Restoring Wright Buildings with 3d printing


Frank Lloyd Wright’s Millard House or “La Miniatura”

While everyone has been talking about trying to 3d print houses, Frank Lloyd Wright’s ‘textile block’ buildings are being restored for pennies in the pound with 3d printed textured blocks.

His Annie Pfeiffer Chapel at Florida Southern College—part of a composition of twelve buildings at the South Florida campus designed as a “harmonious whole expressing the spirit of the college free from grandomania:--has had a makeover with the help of 3d-printed textile blocks replacing weathered and aged blocks.
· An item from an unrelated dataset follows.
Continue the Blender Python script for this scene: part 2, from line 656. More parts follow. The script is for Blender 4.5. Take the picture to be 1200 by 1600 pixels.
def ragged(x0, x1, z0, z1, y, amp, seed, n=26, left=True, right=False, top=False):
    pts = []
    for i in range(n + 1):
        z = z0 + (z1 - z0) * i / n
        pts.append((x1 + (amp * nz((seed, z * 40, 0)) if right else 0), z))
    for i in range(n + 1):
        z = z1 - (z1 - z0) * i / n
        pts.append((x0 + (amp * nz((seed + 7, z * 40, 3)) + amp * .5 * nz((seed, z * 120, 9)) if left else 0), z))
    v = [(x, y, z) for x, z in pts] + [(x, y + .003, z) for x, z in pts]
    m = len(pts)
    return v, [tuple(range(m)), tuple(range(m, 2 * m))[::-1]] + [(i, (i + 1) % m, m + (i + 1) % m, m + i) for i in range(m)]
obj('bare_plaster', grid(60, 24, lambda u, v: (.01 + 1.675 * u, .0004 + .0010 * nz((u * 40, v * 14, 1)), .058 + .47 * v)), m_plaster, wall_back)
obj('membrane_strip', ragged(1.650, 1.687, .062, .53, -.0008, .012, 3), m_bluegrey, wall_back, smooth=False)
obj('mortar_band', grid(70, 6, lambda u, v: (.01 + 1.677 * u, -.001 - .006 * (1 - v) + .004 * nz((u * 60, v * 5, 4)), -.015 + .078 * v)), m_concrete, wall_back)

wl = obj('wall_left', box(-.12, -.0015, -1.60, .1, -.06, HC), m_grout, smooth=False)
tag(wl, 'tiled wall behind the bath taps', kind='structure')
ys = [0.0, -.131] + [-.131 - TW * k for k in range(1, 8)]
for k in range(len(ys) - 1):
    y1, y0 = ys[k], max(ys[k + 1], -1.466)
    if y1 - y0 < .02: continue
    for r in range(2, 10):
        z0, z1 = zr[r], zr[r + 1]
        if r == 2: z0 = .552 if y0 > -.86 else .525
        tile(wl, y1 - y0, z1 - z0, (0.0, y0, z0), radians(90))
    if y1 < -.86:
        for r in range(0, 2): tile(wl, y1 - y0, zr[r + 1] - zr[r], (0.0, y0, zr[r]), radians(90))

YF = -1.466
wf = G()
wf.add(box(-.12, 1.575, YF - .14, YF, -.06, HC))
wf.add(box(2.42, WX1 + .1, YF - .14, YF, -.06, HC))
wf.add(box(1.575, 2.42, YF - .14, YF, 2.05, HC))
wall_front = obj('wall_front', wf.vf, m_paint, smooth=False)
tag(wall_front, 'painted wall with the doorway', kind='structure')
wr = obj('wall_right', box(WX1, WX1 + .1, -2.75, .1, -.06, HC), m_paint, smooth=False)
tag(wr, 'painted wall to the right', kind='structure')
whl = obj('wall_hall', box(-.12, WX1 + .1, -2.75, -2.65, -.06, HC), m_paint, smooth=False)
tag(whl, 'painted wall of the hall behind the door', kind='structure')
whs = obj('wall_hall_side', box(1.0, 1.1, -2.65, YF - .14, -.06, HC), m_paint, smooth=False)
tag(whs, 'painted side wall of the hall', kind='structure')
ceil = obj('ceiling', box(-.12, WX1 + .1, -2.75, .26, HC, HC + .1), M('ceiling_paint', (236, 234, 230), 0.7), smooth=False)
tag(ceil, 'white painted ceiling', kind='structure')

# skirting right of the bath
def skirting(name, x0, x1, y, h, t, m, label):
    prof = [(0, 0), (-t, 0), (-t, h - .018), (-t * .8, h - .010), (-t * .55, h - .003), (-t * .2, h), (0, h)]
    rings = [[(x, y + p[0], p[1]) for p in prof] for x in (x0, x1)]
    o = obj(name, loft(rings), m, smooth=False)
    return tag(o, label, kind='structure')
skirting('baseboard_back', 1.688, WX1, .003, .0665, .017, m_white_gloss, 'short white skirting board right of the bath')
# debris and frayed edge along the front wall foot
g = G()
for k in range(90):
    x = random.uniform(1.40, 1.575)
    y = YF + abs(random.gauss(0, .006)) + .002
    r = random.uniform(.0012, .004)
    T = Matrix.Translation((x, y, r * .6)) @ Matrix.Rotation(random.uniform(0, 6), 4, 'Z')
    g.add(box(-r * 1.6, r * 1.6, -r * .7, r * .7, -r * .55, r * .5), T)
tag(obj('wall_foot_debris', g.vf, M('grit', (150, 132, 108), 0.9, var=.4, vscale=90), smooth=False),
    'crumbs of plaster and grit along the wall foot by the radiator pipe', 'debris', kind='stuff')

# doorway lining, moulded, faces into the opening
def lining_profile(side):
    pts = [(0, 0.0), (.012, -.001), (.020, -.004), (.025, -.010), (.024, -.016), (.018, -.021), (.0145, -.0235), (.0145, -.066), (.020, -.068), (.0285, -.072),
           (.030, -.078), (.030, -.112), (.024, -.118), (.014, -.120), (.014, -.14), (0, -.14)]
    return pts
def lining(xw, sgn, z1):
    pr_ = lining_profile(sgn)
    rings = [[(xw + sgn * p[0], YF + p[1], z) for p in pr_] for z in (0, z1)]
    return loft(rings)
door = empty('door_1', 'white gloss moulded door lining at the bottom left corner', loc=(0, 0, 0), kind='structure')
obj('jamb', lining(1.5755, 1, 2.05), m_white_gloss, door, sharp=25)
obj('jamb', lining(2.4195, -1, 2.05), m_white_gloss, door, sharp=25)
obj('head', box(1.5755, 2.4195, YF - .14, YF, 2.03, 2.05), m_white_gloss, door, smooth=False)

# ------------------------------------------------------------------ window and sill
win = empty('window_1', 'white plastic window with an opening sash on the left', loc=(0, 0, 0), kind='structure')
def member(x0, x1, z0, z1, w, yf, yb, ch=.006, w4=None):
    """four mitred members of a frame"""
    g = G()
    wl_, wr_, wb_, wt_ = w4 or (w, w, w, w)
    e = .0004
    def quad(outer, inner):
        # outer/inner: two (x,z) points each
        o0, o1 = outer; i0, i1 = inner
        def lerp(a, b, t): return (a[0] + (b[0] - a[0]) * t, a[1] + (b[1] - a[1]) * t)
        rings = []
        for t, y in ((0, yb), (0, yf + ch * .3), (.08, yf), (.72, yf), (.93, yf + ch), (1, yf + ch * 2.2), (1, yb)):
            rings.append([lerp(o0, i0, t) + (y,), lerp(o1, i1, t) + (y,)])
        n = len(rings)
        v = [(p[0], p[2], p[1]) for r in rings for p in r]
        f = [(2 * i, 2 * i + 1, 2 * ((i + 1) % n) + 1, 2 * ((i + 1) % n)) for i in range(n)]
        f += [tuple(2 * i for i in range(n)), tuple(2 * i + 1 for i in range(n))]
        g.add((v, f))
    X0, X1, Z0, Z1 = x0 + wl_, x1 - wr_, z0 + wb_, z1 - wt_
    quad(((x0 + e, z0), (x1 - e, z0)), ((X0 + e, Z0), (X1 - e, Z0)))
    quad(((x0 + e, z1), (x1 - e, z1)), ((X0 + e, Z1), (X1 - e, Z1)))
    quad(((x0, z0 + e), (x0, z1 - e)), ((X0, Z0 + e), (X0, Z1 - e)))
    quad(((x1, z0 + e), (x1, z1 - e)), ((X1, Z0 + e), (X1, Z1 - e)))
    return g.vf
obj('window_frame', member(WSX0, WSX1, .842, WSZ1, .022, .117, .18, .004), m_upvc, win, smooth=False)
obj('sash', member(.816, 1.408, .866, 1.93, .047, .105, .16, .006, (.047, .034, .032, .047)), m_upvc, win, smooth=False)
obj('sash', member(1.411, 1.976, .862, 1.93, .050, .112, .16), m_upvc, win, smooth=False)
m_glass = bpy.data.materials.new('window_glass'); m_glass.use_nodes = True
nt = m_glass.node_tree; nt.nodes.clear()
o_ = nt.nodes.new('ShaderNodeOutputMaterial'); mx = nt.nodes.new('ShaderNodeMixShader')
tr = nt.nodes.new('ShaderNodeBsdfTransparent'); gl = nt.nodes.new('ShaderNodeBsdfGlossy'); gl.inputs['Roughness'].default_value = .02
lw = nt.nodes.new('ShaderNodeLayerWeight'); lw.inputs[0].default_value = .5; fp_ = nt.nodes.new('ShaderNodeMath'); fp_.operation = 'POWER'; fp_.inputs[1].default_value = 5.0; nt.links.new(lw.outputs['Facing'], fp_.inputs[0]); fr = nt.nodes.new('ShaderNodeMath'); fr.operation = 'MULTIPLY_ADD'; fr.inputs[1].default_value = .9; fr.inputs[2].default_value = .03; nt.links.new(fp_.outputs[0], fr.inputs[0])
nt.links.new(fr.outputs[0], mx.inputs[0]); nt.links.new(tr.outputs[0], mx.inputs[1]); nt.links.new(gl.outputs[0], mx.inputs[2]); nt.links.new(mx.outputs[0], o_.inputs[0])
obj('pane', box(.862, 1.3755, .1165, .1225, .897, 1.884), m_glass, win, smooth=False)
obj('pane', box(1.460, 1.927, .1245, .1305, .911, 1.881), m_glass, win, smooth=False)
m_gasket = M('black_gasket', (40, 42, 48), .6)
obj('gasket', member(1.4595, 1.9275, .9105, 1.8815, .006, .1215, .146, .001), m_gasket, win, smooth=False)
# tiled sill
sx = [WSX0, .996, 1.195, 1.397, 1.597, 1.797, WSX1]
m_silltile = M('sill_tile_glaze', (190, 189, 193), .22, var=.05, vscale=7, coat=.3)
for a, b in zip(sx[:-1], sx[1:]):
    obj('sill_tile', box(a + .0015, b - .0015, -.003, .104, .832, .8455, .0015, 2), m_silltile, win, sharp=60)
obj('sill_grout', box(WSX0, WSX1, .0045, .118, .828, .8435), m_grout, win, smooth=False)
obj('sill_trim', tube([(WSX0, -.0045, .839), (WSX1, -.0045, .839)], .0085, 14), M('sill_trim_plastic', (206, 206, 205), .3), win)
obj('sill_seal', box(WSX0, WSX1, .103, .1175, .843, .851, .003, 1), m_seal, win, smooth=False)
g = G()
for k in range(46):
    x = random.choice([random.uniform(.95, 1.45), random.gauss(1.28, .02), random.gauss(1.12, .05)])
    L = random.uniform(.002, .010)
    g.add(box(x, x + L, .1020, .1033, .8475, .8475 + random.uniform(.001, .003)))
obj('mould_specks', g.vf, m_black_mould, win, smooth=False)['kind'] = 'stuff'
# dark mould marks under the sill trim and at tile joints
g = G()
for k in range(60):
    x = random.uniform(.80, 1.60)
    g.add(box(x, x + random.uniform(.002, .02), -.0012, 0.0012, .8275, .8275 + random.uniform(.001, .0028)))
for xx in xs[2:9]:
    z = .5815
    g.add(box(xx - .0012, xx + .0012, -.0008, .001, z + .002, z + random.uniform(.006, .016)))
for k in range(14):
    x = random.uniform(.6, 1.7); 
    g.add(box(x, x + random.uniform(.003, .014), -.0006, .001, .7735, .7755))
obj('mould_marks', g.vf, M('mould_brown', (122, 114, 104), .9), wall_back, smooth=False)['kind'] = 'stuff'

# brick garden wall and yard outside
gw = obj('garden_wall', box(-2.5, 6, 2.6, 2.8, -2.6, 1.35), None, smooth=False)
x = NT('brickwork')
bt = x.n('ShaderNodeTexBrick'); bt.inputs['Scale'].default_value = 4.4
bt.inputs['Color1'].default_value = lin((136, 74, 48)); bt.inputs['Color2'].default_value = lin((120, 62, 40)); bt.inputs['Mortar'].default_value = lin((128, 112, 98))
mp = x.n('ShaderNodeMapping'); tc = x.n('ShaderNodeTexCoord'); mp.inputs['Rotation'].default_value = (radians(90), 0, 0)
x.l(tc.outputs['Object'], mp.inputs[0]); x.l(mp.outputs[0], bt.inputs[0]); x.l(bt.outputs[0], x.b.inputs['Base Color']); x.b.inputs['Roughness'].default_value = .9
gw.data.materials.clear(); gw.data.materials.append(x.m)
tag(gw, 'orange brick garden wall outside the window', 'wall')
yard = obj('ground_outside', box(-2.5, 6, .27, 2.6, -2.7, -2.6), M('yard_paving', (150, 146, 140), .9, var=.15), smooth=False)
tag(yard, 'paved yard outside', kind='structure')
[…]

The cost to recast Wright’s blocks by hand proved prohibitively expensive in the past…until the arrival of the affordable 3D printer.
    Thanks to a $50,000 grant from the Florida Division of Historical Resources and the emergence of affordable 3D printing technology, the Annie Pfeiffer Chapel was
recently restored in exacting architectural detail.
    Architect Jeff Baker of
Mesick Cohen Wilson Baker Architects oversaw the 12-month grant project, turning to the aid of 3D printers to replicate and replace what was once a tedious manual process. 3D printing significantly reduced both cost and effort to complete the architectural restoration, allowing Baker’s team to integrate 2,000 distinctive coloured glass tiles into Wright’s original design textile blocks, recreating the jewelled box effect envisioned by the architect.
    “The success found on this project is a milestone not only in the restoration of Frank Lloyd Wright buildings on the FSC campus but also for similar textile block projects designed by Wright and other architects throughout the nation,” enthused Baker.

This opens up possibilities not just for restoration, but for new textile block buildings as well.

And not just new textile buildings – new and economical methods of applied ornament as well. Just imagine what Wright’s master Louis Sullivan could have done with a few industrial 3d printers!